** Start GIVEN DATA **
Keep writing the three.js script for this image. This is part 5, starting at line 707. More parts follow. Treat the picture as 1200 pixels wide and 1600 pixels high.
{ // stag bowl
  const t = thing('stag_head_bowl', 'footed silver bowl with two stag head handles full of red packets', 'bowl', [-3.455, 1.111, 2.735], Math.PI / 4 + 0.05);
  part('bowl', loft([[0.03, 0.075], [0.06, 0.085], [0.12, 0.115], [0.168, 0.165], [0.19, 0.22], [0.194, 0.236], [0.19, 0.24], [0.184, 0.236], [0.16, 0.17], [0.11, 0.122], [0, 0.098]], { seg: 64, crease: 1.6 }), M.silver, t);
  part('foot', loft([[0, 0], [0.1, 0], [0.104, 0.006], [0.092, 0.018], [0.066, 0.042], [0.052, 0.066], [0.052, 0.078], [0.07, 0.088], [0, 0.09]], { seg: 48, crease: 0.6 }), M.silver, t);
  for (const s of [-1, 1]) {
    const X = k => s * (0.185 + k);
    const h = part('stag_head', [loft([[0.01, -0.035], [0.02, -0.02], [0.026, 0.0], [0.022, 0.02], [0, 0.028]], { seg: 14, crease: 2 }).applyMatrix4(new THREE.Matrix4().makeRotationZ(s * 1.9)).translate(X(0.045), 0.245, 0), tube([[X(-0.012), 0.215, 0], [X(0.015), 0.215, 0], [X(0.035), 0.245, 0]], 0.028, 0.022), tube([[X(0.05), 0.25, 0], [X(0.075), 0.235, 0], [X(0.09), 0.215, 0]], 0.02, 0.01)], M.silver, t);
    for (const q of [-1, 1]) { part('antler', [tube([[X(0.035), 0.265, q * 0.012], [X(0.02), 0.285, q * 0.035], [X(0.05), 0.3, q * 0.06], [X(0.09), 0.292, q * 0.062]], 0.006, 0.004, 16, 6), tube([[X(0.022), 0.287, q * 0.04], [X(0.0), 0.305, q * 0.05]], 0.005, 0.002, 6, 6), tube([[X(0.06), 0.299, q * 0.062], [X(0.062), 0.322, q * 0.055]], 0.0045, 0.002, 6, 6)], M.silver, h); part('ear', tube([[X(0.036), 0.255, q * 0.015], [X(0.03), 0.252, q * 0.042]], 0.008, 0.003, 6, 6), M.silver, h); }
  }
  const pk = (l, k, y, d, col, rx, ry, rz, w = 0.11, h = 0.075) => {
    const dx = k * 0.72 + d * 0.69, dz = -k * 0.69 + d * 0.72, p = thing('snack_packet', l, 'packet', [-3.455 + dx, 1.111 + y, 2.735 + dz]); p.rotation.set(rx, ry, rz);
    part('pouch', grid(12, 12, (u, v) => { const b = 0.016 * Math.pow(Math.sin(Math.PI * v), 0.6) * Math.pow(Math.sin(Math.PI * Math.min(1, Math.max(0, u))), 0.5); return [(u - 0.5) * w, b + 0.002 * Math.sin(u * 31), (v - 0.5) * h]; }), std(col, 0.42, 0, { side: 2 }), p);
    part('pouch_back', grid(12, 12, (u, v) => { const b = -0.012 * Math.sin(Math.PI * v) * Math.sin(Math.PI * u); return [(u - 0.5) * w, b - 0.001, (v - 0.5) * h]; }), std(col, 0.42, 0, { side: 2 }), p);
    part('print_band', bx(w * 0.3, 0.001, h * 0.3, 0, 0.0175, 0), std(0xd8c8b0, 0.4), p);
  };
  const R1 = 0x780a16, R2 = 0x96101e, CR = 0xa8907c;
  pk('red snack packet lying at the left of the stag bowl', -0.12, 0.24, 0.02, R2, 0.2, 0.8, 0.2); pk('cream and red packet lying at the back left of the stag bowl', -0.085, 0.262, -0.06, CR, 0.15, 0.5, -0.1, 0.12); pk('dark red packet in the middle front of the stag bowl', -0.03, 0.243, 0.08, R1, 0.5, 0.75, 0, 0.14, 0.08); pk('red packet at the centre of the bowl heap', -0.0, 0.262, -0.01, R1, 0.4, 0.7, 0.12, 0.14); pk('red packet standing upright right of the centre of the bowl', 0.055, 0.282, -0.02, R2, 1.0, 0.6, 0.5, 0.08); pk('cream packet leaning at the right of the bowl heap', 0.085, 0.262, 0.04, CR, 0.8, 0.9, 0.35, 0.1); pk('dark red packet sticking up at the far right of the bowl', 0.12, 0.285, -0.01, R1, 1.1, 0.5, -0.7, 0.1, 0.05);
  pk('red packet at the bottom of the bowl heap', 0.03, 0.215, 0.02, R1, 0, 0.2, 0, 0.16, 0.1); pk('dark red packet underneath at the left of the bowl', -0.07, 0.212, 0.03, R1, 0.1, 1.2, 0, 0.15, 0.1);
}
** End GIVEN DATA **
■ SET TASK: Recopy the whole listing exactly.

■ CORRECT ANSWER:
Keep writing the three.js script for this image. This is part 5, starting at line 707. More parts follow. Treat the picture as 1200 pixels wide and 1600 pixels high.
{ // stag bowl
  const t = thing('stag_head_bowl', 'footed silver bowl with two stag head handles full of red packets', 'bowl', [-3.455, 1.111, 2.735], Math.PI / 4 + 0.05);
  part('bowl', loft([[0.03, 0.075], [0.06, 0.085], [0.12, 0.115], [0.168, 0.165], [0.19, 0.22], [0.194, 0.236], [0.19, 0.24], [0.184, 0.236], [0.16, 0.17], [0.11, 0.122], [0, 0.098]], { seg: 64, crease: 1.6 }), M.silver, t);
  part('foot', loft([[0, 0], [0.1, 0], [0.104, 0.006], [0.092, 0.018], [0.066, 0.042], [0.052, 0.066], [0.052, 0.078], [0.07, 0.088], [0, 0.09]], { seg: 48, crease: 0.6 }), M.silver, t);
  for (const s of [-1, 1]) {
    const X = k => s * (0.185 + k);
    const h = part('stag_head', [loft([[0.01, -0.035], [0.02, -0.02], [0.026, 0.0], [0.022, 0.02], [0, 0.028]], { seg: 14, crease: 2 }).applyMatrix4(new THREE.Matrix4().makeRotationZ(s * 1.9)).translate(X(0.045), 0.245, 0), tube([[X(-0.012), 0.215, 0], [X(0.015), 0.215, 0], [X(0.035), 0.245, 0]], 0.028, 0.022), tube([[X(0.05), 0.25, 0], [X(0.075), 0.235, 0], [X(0.09), 0.215, 0]], 0.02, 0.01)], M.silver, t);
    for (const q of [-1, 1]) { part('antler', [tube([[X(0.035), 0.265, q * 0.012], [X(0.02), 0.285, q * 0.035], [X(0.05), 0.3, q * 0.06], [X(0.09), 0.292, q * 0.062]], 0.006, 0.004, 16, 6), tube([[X(0.022), 0.287, q * 0.04], [X(0.0), 0.305, q * 0.05]], 0.005, 0.002, 6, 6), tube([[X(0.06), 0.299, q * 0.062], [X(0.062), 0.322, q * 0.055]], 0.0045, 0.002, 6, 6)], M.silver, h); part('ear', tube([[X(0.036), 0.255, q * 0.015], [X(0.03), 0.252, q * 0.042]], 0.008, 0.003, 6, 6), M.silver, h); }
  }
  const pk = (l, k, y, d, col, rx, ry, rz, w = 0.11, h = 0.075) => {
    const dx = k * 0.72 + d * 0.69, dz = -k * 0.69 + d * 0.72, p = thing('snack_packet', l, 'packet', [-3.455 + dx, 1.111 + y, 2.735 + dz]); p.rotation.set(rx, ry, rz);
    part('pouch', grid(12, 12, (u, v) => { const b = 0.016 * Math.pow(Math.sin(Math.PI * v), 0.6) * Math.pow(Math.sin(Math.PI * Math.min(1, Math.max(0, u))), 0.5); return [(u - 0.5) * w, b + 0.002 * Math.sin(u * 31), (v - 0.5) * h]; }), std(col, 0.42, 0, { side: 2 }), p);
    part('pouch_back', grid(12, 12, (u, v) => { const b = -0.012 * Math.sin(Math.PI * v) * Math.sin(Math.PI * u); return [(u - 0.5) * w, b - 0.001, (v - 0.5) * h]; }), std(col, 0.42, 0, { side: 2 }), p);
    part('print_band', bx(w * 0.3, 0.001, h * 0.3, 0, 0.0175, 0), std(0xd8c8b0, 0.4), p);
  };
  const R1 = 0x780a16, R2 = 0x96101e, CR = 0xa8907c;
  pk('red snack packet lying at the left of the stag bowl', -0.12, 0.24, 0.02, R2, 0.2, 0.8, 0.2); pk('cream and red packet lying at the back left of the stag bowl', -0.085, 0.262, -0.06, CR, 0.15, 0.5, -0.1, 0.12); pk('dark red packet in the middle front of the stag bowl', -0.03, 0.243, 0.08, R1, 0.5, 0.75, 0, 0.14, 0.08); pk('red packet at the centre of the bowl heap', -0.0, 0.262, -0.01, R1, 0.4, 0.7, 0.12, 0.14); pk('red packet standing upright right of the centre of the bowl', 0.055, 0.282, -0.02, R2, 1.0, 0.6, 0.5, 0.08); pk('cream packet leaning at the right of the bowl heap', 0.085, 0.262, 0.04, CR, 0.8, 0.9, 0.35, 0.1); pk('dark red packet sticking up at the far right of the bowl', 0.12, 0.285, -0.01, R1, 1.1, 0.5, -0.7, 0.1, 0.05);
  pk('red packet at the bottom of the bowl heap', 0.03, 0.215, 0.02, R1, 0, 0.2, 0, 0.16, 0.1); pk('dark red packet underneath at the left of the bowl', -0.07, 0.212, 0.03, R1, 0.1, 1.2, 0, 0.15, 0.1);
}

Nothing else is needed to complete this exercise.